(What to work on) Don't include pictures. Quote the lines below from the first through the line that contains "random.seed(7)".

(Dataset content)
--------------------

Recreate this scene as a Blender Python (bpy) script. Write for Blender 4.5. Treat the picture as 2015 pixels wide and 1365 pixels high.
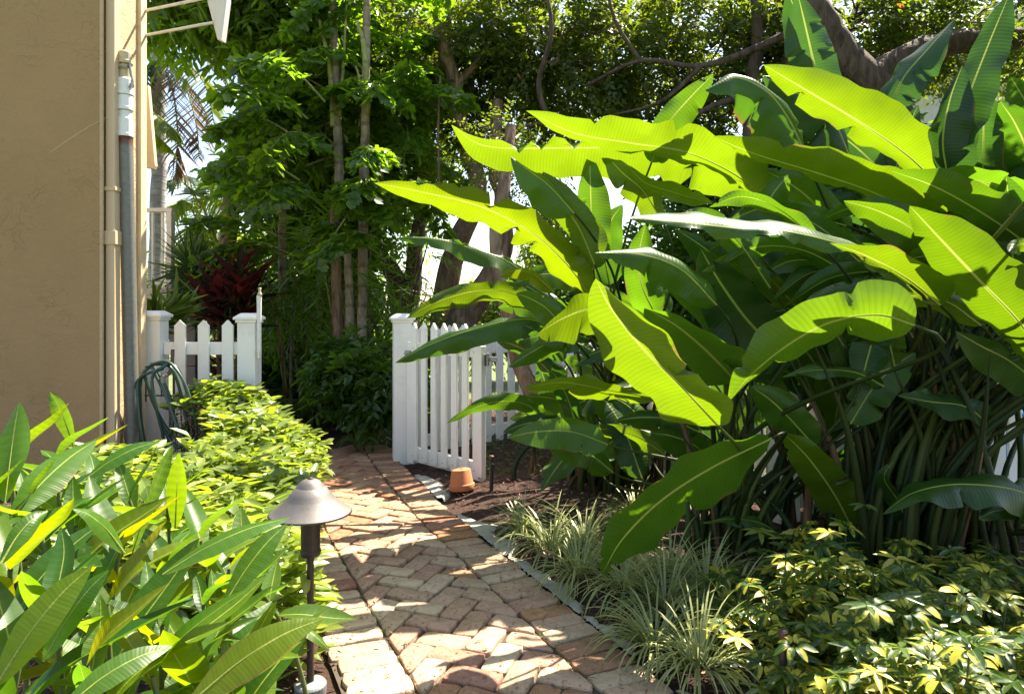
import bpy, math, random
import numpy as np
from mathutils import Vector, Matrix, noise

for o in list(bpy.data.objects): bpy.data.objects.remove(o)
SC = bpy.context.scene
COL = SC.collection
R = math.radians
rng = np.random.default_rng(7)
random.seed(7)

# ------------------------------------------------------------------ camera
F, CX, HY, H = 1343.3, 1007.5, 610.0, 1.25
cam = bpy.data.cameras.new('camera'); cam_o = bpy.data.objects.new('camera', cam); COL.objects.link(cam_o)
cam.sensor_width = 36; cam.lens = 24; cam.shift_y = -(682.5-HY)/2015
cam.clip_start = .05; cam.clip_end = 400
cam_o.location = (0, 0, H); cam_o.rotation_euler = (R(90), 0, 0)
SC.camera = cam_o
# ------------------------------------------------------------------ sky, sun, exposure
SUN_AZ, SUN_EL = R(42), R(57)        # azimuth from +Y towards +X
w = bpy.data.worlds.new('World'); SC.world = w; w.use_nodes = True
nt = w.node_tree; bg = nt.nodes['Background']
sky = nt.nodes.new('ShaderNodeTexSky'); sky.sky_type = 'NISHITA'; sky.sun_disc = False
sky.sun_elevation = SUN_EL; sky.sun_rotation = SUN_AZ; sky.air_density = 1.0; sky.dust_density = 1.2; sky.ozone_density = 1.2
nt.links.new(sky.outputs[0], bg.inputs[0]); bg.inputs[1].default_value = .092
sl = bpy.data.lights.new('sun', 'SUN'); sl.energy = 4.8; sl.angle = R(.53); sl.color = (1, .955, .87)
so = bpy.data.objects.new('sun', sl); COL.objects.link(so)
sd = Vector((math.sin(SUN_AZ)*math.cos(SUN_EL), math.cos(SUN_AZ)*math.cos(SUN_EL), math.sin(SUN_EL)))
so.rotation_euler = sd.to_track_quat('Z', 'Y').to_euler(); so.location = (5, 5, 12)
vs = SC.view_settings; vs.view_transform = 'Standard'; vs.look = 'None'; vs.exposure = 2.0; vs.gamma = 1; vs.use_curve_mapping = False
vs.use_white_balance = True; vs.white_balance_temperature = 7300; vs.white_balance_tint = 12
SC.cycles.max_bounces = 8; SC.cycles.diffuse_bounces = 4; SC.cycles.glossy_bounces = 3; SC.cycles.transmission_bounces = 6
SC.cycles.transparent_max_bounces = 8; SC.cycles.sample_clamp_indirect = 6
SC.cycles.use_denoising = True

# ------------------------------------------------------------------ helpers
def at(x, y, Y): return np.array(((x-CX)/F*Y, Y, H-(y-HY)/F*Y))
def nz(v):
    v = np.asarray(v, float); return v/np.maximum(np.linalg.norm(v, axis=-1, keepdims=True), 1e-9)
def tag(o, label=None, cat=None, group=None, kind=None):
    if label: o['label'] = label
    if cat: o['category'] = cat
    if group: o['group'] = group
    if kind: o['kind'] = kind
    return o
def empty(name, loc=(0, 0, 0), label=None, cat=None, group=None, kind=None, rz=0):
    o = bpy.data.objects.new(name, None); COL.objects.link(o); o.location = loc; o.rotation_euler = (0, 0, rz)
    o.empty_display_size = .1
    return tag(o, label, cat, group, kind)
def link(name, me, parent=None, loc=None):
    o = bpy.data.objects.new(name, me); COL.objects.link(o)
    if loc is not None: o.location = loc
    if parent is not None:
        o.parent = parent
    return o
def mesh(name, V, Fc, m, uv=None, rnd=None, smooth=False):
    """V (n,3); Fc: (m,k) int array; uv per vertex (n,2); rnd per vertex"""
    V = np.asarray(V, np.float32); Fc = np.asarray(Fc, np.int32)
    me = bpy.data.meshes.new(name)
    me.vertices.add(len(V)); me.vertices.foreach_set('co', V.ravel())
    k = Fc.shape[1]; n = len(Fc)
    me.loops.add(n*k); me.loops.foreach_set('vertex_index', Fc.ravel())
    me.polygons.add(n); me.polygons.foreach_set('loop_start', np.arange(0, n*k, k, dtype=np.int32))
    try: me.polygons.foreach_set('loop_total', np.full(n, k, np.int32))
    except Exception: pass
    if uv is not None:
        l = me.uv_layers.new(name='UVMap'); l.data.foreach_set('uv', np.asarray(uv, np.float32)[Fc.ravel()].ravel())
    if rnd is not None:
        a = me.attributes.new('rnd', 'FLOAT', 'POINT'); a.data.foreach_set('value', np.asarray(rnd, np.float32))
    if smooth: me.polygons.foreach_set('use_smooth', np.ones(n, bool))
    me.materials.append(m); me.update(calc_edges=True)
    return me
class MB:
    """collects polygons (any size) into one mesh"""
    def __init__(s): s.v = []; s.f = []; s.uv = []
    def add(s, V, Fc, uv=None):
        b = len(s.v); s.v += [tuple(p) for p in V]; s.f += [tuple(int(i)+b for i in f) for f in Fc]
        s.uv += [tuple(p) for p in uv] if uv is not None else [(0, 0)]*len(V)
        return s
    def box(s, c, size, rz=0, top=None):
        x, y, z = [q/2 for q in size]; P = []
        for sx, sy, sz in ((-1,-1,-1),(1,-1,-1),(1,1,-1),(-1,1,-1),(-1,-1,1),(1,-1,1),(1,1,1),(-1,1,1)):
            k = top if (top and sz > 0) else 1
            px, py = sx*x*k, sy*y*k
            P.append((c[0]+px*math.cos(rz)-py*math.sin(rz), c[1]+px*math.sin(rz)+py*math.cos(rz), c[2]+sz*z))
        return s.add(P, [(0,3,2,1),(4,5,6,7),(0,1,5,4),(1,2,6,5),(2,3,7,6),(3,0,4,7)])
    def lathe(s, c, prof, n=24, a0=0):
        V = [(c[0]+r*math.cos(a0+2*math.pi*i/n), c[1]+r*math.sin(a0+2*math.pi*i/n), c[2]+z) for r, z in prof for i in range(n)]
        Fc = [(j*n+i, j*n+(i+1) % n, (j+1)*n+(i+1) % n, (j+1)*n+i) for j in range(len(prof)-1) for i in range(n)]
        return s.add(V, Fc)
    def tube(s, P, rad, n=10, jit=0):
        V, Fc, uv = tube(P, rad, n, jit); return s.add(V, Fc, uv)
    def build(s, name, m, parent=None, smooth=False, bevel=0, loc=None):
        me = bpy.data.meshes.new(name); me.from_pydata(s.v, [], s.f); me.materials.append(m)
        l = me.uv_layers.new(name='UVMap')
        idx = np.zeros(len(me.loops), np.int32); me.loops.foreach_get('vertex_index', idx)
        l.data.foreach_set('uv', np.asarray(s.uv, np.float32)[idx].ravel())
        if smooth: me.polygons.foreach_set('use_smooth', np.ones(len(me.polygons), bool))
        me.update()
        o = link(name, me, parent, loc)
        if bevel:
            b = o.modifiers.new('bevel', 'BEVEL'); b.width = bevel; b.segments = 2; b.limit_method = 'ANGLE'
        return o
def catmull(P, n):
    P = np.asarray(P, float)
    if len(P) == 2: t = np.linspace(0, 1, n)[:, None]; return P[0]*(1-t)+P[1]*t
    Q = np.vstack([2*P[0]-P[1], P, 2*P[-1]-P[-2]])
    seg = len(P)-1; t = np.linspace(0, seg, n); i = np.minimum(t.astype(int), seg-1); u = (t-i)[:, None]
    a, b, c, d = Q[i], Q[i+1], Q[i+2], Q[i+3]
    return .5*((2*b)+(-a+c)*u+(2*a-5*b+4*c-d)*u*u+(-a+3*b-3*c+d)*u**3)
def bez(P, n):
    t = np.linspace(0, 1, n)[:, None]; a, b, c, d = [np.asarray(p, float) for p in P]
    return a*(1-t)**3+3*b*t*(1-t)**2+3*c*t*t*(1-t)+d*t**3
def interp(r, n):
    r = np.atleast_1d(np.asarray(r, float))
    return np.interp(np.linspace(0, 1, n), np.linspace(0, 1, len(r)), r) if len(r) > 1 else np.full(n, r[0])
def tube(P, rad, n=8, jit=0):
    P = np.asarray(P, float); m = len(P); r = interp(rad, m)
    T = nz(np.gradient(P, axis=0)); a = np.array((0, 0, 1.)) if abs(T[0][2]) < .9 else np.array((1., 0, 0))
    U = nz(np.cross(T, a)); W = np.cross(T, U)
    th = np.linspace(0, 2*math.pi, n, endpoint=False)
    rr = r[:, None]*(1+(rng.uniform(-jit, jit, (m, n)) if jit else 0))
    V = P[:, None]+rr[..., None]*(U[:, None]*np.cos(th)[None, :, None]+W[:, None]*np.sin(th)[None, :, None])
    V = V.reshape(-1, 3)
    i = np.arange(m-1)[:, None]*n; j = np.arange(n)[None]; j2 = (j+1) % n
    Fc = np.stack([i+j, i+j2, i+n+j2, i+n+j], -1).reshape(-1, 4)
    L = np.concatenate([[0], np.cumsum(np.linalg.norm(np.diff(P, axis=0), axis=1))])
    uv = np.stack(np.broadcast_arrays(.5+0*th[None, :], L[:, None]), -1).reshape(-1, 2)
    return V, Fc, uv
def tube_obj(name, P, rad, m, parent=None, n=8, jit=0, smooth=True):
    V, Fc, uv = tube(P, rad, n, jit)
    return link(name, mesh(name, V, Fc, m, uv, smooth=smooth), parent)
def tubes(name, lst, m, n=6, smooth=True):
    Vs, Fs, us, b = [], [], [], 0
    for P, r in lst:
        V, Fc, uv = tube(P, r, n); Vs.append(V); Fs.append(Fc+b); us.append(uv); b += len(V)
    return mesh(name, np.vstack(Vs), np.vstack(Fs), m, np.vstack(us), smooth=smooth)

# ------------------------------------------------------------------ materials
def mat(name):
    m = bpy.data.materials.new(name); m.use_nodes = True
    return m, m.node_tree, m.node_tree.nodes['Principled BSDF']
def N(t, k, **kw):
    n = t.nodes.new('ShaderNode'+k)
    for a, v in kw.items(): setattr(n, a, v)
    return n
def mth(t, op, a, b=None, c=None, clamp=False):
    n = N(t, 'Math', operation=op); n.use_clamp = clamp
    for i, x in enumerate((a, b, c)):
        if x is None: continue
        if isinstance(x, (int, float)): n.inputs[i].default_value = x
        else: t.links.new(x, n.inputs[i])
    return n.outputs[0]
def mix(t, fac, a, b, bt='MIX'):
    n = N(t, 'Mix', data_type='RGBA', blend_type=bt)
    for s, x in ((n.inputs[0], fac), (n.inputs[6], a), (n.inputs[7], b)):
        if isinstance(x, (int, float)): s.default_value = x
        elif isinstance(x, tuple): s.default_value = (*x[:3], 1)
        else: t.links.new(x, s)
    return n.outputs[2]
def noise_t(t, scale, detail=3, rough=.5, vec=None, sc=None, dist=0):
    n = N(t, 'TexNoise'); n.inputs['Scale'].default_value = scale; n.inputs['Detail'].default_value = detail
    n.inputs['Roughness'].default_value = rough; n.inputs['Distortion'].default_value = dist
    if vec is None:
        vec = N(t, 'TexCoord').outputs['Object']
    if sc:
        mp = N(t, 'Mapping'); mp.inputs['Scale'].default_value = sc; t.links.new(vec, mp.inputs[0]); vec = mp.outputs[0]
    t.links.new(vec, n.inputs['Vector']); return n.outputs[0]
def ramp(t, fac, stops):
    n = N(t, 'ValToRGB'); e = n.color_ramp.elements
    while len(e) < len(stops): e.new(.5)
    for q, (p, c) in zip(e, stops):
        q.position = p; q.color = (*(c if isinstance(c, tuple) else (c, c, c)), 1)
    t.links.new(fac, n.inputs[0]); return n.outputs[0]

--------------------

(Solution for this exercise)
Recreate this scene as a Blender Python (bpy) script. Write for Blender 4.5. Treat the picture as 2015 pixels wide and 1365 pixels high.
import bpy, math, random
import numpy as np
from mathutils import Vector, Matrix, noise

for o in list(bpy.data.objects): bpy.data.objects.remove(o)
SC = bpy.context.scene
COL = SC.collection
R = math.radians
rng = np.random.default_rng(7)
random.seed(7)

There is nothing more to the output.